E non mancano i sospetti – mai completamente chiariti – sulla morte di Enrico Mattei, fondatore dell’ENI, avvenuta nel 1962 in un incidente aereo che alcuni legano a interessi contrari all’indipendenza energetica italiana. Tra questi, anche poteri legati a compagnie britanniche come la BP, in competizione con Mattei nel Medio Oriente (cfr. N. Tranfaglia, La mafia come metodo, Bompiani, 2008).
Durante gli anni ’70, nel contesto della strategia della tensione, furono diffusi in ambienti politici italiani timori di un “golpe inglese”, ovvero di pressioni di ambienti angloamericani contrari a governi di centrosinistra o con aperture ai comunisti. Non si trattava di mere suggestioni complottiste, ma di timori legati all’autonomia italiana in politica estera e al rapporto privilegiato con la Libia di Gheddafi e i Paesi del Patto di Varsavia (A. Giannuli, Come funzionano i servizi segreti, Ponte alle Grazie, 2009).
Sicilia 1943: il disprezzo dei manuali militari
Un altro episodio poco noto, ma significativo, riguarda lo sbarco alleato in Sicilia nel luglio 1943. I manuali distribuiti ai soldati britannici – tra cui il famigerato A Short Guide to Italy – presentavano un ritratto degli italiani come popolo “emotivo, disorganizzato, scarsamente affidabile”, frutto di una retorica colonialista che sopravviveva nell’élite britannica nonostante la comune matrice europea. Un contrasto grottesco, considerando che quando Roma era centro di civiltà giuridica, la Britannia era ancora una provincia remota (Vedi M. Knox, Common Destiny: Dictatorship, Foreign Policy, and War in Fascist Italy and Nazi Germany, Cambridge Univ. Press, 2000).
Soft power e relazioni culturali asimmetriche
Se oggi la collaborazione industriale tra Italia e UK è esemplare – si pensi al progetto GCAP (Global Combat Air Programme), il caccia di sesta generazione sviluppato con Giappone e Regno Unito – resta comunque uno squilibrio comunicativo e simbolico.

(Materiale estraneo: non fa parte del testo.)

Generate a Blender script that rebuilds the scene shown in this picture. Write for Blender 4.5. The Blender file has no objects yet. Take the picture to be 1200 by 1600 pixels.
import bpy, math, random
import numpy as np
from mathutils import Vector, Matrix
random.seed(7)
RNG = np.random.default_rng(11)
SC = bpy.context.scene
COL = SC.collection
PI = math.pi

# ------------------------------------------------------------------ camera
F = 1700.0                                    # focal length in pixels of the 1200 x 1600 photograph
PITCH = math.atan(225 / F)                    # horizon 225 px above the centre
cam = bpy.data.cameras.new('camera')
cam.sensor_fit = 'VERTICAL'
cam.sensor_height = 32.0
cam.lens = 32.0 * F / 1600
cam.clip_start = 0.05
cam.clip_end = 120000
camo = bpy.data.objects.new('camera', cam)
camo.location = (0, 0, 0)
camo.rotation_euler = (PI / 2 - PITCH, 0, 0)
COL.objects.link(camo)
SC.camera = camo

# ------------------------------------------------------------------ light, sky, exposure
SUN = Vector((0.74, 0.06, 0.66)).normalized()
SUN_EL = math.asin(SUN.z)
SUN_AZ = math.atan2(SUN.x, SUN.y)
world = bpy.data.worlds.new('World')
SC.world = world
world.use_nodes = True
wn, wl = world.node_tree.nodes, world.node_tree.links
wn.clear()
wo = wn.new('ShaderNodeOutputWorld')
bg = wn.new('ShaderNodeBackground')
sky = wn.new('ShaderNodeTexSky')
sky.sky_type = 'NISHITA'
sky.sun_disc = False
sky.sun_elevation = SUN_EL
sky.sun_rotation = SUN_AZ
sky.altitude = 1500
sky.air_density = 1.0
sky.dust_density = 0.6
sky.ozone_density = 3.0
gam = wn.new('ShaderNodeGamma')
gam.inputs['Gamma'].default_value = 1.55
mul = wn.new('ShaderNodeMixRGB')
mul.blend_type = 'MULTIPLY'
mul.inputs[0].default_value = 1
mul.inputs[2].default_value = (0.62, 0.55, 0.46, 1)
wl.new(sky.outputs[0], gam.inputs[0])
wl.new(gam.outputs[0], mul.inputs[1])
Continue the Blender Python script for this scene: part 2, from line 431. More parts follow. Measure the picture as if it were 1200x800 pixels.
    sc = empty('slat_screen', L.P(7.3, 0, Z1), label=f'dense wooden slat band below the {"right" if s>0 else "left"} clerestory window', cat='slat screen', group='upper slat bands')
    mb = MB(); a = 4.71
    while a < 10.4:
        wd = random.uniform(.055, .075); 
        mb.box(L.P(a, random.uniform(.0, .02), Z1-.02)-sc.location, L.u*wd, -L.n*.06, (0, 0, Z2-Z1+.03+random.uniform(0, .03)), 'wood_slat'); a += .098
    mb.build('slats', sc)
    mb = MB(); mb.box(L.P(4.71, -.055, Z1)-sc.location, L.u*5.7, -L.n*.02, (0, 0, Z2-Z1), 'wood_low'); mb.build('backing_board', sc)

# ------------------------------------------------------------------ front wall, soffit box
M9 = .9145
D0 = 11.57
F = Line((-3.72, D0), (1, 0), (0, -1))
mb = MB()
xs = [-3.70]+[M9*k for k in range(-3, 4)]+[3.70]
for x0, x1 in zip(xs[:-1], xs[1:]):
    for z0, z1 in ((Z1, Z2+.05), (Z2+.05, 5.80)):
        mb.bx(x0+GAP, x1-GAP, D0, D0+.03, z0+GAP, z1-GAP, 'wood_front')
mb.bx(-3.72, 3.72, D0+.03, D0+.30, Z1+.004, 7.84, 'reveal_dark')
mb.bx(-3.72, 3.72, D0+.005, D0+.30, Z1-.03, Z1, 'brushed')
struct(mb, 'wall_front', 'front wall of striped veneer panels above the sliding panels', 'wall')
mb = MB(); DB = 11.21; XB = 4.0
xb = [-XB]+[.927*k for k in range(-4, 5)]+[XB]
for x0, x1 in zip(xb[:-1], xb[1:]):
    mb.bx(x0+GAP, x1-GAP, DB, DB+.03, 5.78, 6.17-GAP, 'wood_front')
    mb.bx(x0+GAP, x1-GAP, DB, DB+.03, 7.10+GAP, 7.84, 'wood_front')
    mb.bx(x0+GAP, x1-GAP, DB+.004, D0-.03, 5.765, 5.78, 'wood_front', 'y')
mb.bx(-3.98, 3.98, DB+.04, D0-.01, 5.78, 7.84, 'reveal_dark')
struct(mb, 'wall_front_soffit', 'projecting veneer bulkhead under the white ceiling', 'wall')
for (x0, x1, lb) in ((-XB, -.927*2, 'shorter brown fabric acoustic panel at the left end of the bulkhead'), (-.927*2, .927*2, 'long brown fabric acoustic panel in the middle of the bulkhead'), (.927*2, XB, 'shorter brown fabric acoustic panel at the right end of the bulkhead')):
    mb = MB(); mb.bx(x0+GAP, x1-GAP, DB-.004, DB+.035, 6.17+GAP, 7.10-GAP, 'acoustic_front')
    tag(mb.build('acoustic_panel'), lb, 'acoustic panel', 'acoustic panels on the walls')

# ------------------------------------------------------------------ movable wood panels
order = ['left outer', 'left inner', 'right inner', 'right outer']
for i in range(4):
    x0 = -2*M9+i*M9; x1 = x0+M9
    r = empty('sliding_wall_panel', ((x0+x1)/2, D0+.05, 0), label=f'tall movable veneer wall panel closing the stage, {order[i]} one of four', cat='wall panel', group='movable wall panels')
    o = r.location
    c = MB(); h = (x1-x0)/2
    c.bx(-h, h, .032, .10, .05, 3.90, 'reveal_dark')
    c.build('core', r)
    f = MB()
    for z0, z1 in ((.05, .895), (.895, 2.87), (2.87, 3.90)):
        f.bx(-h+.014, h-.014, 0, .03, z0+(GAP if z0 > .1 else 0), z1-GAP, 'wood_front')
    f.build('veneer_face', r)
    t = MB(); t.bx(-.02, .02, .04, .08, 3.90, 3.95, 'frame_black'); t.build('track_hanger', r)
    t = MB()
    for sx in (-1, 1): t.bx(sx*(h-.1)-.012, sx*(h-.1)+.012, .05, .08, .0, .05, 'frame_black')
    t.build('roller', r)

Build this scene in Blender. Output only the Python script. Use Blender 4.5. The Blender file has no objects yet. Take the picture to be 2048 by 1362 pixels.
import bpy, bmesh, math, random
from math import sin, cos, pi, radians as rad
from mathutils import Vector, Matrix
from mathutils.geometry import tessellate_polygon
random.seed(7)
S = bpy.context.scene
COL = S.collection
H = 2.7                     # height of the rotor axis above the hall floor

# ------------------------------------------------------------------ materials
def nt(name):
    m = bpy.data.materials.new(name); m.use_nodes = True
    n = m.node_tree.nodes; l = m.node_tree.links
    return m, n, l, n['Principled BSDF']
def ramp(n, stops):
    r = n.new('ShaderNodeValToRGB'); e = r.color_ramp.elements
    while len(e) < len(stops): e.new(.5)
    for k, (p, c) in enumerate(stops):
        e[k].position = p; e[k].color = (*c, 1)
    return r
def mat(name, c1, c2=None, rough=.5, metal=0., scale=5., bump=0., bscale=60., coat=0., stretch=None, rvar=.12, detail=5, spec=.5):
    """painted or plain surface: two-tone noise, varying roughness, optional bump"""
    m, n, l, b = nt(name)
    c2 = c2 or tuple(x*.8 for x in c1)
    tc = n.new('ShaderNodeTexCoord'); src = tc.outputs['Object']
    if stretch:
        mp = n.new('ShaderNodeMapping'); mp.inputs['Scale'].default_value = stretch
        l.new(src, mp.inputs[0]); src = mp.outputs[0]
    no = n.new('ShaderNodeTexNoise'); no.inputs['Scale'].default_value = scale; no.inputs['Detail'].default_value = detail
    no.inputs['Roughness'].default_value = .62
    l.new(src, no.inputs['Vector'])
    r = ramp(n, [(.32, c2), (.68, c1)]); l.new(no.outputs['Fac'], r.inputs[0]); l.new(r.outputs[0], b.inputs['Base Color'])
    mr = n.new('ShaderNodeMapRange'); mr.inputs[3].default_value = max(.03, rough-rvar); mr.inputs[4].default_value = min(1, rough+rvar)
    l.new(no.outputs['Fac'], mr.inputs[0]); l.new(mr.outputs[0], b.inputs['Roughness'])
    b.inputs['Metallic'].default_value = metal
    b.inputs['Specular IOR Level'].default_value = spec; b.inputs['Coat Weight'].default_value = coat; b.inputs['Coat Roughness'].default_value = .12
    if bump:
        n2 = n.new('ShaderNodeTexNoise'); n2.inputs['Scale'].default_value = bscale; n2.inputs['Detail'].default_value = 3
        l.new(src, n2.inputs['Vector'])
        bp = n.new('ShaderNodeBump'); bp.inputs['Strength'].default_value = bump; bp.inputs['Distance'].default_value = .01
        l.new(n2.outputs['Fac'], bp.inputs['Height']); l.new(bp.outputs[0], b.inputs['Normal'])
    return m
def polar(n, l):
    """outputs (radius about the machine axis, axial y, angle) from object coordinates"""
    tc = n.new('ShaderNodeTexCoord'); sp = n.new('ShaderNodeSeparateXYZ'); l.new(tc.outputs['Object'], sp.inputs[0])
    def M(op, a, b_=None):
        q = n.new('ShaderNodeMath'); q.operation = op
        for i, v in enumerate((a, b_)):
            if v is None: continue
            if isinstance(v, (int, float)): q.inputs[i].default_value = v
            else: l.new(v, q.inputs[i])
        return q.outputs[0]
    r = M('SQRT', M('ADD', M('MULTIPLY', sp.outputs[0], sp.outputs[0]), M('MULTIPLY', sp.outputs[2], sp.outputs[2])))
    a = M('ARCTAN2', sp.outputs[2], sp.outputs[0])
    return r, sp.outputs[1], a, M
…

- I media italiani dedicano ampio spazio alla monarchia britannica, spesso in toni acritici, anche quando le vicende riguardano gossip o cerimoniale.
- L’inglese si è imposto come lingua universale in quasi tutti i settori, dalla scienza alla diplomazia, in parte per meriti storici, ma anche per una egemonia culturale sostenuta da investimenti e lobbying capillari (J. Nye, Soft Power: The Means to Success in World Politics, PublicAffairs, 2004).
Anche questo è frutto di una colonizzazione culturale mai bilanciata, in cui l’Italia appare spesso più consumatrice che esportatrice di immaginario.
Diplomazia e verità
L’amicizia tra Regno Unito e Italia è importante e va coltivata, specie in un’epoca di transizioni globali e tensioni geopolitiche. Ma non può essere fondata sulla rimozione della memoria, né sulla narrazione unilaterale di una storia fatta solo di alleanze.
La visita di Re Carlo III può segnare un nuovo inizio, ma solo se accompagnata dal coraggio di riconoscere che tra le rose della diplomazia ci sono anche spine storiche da rispettare.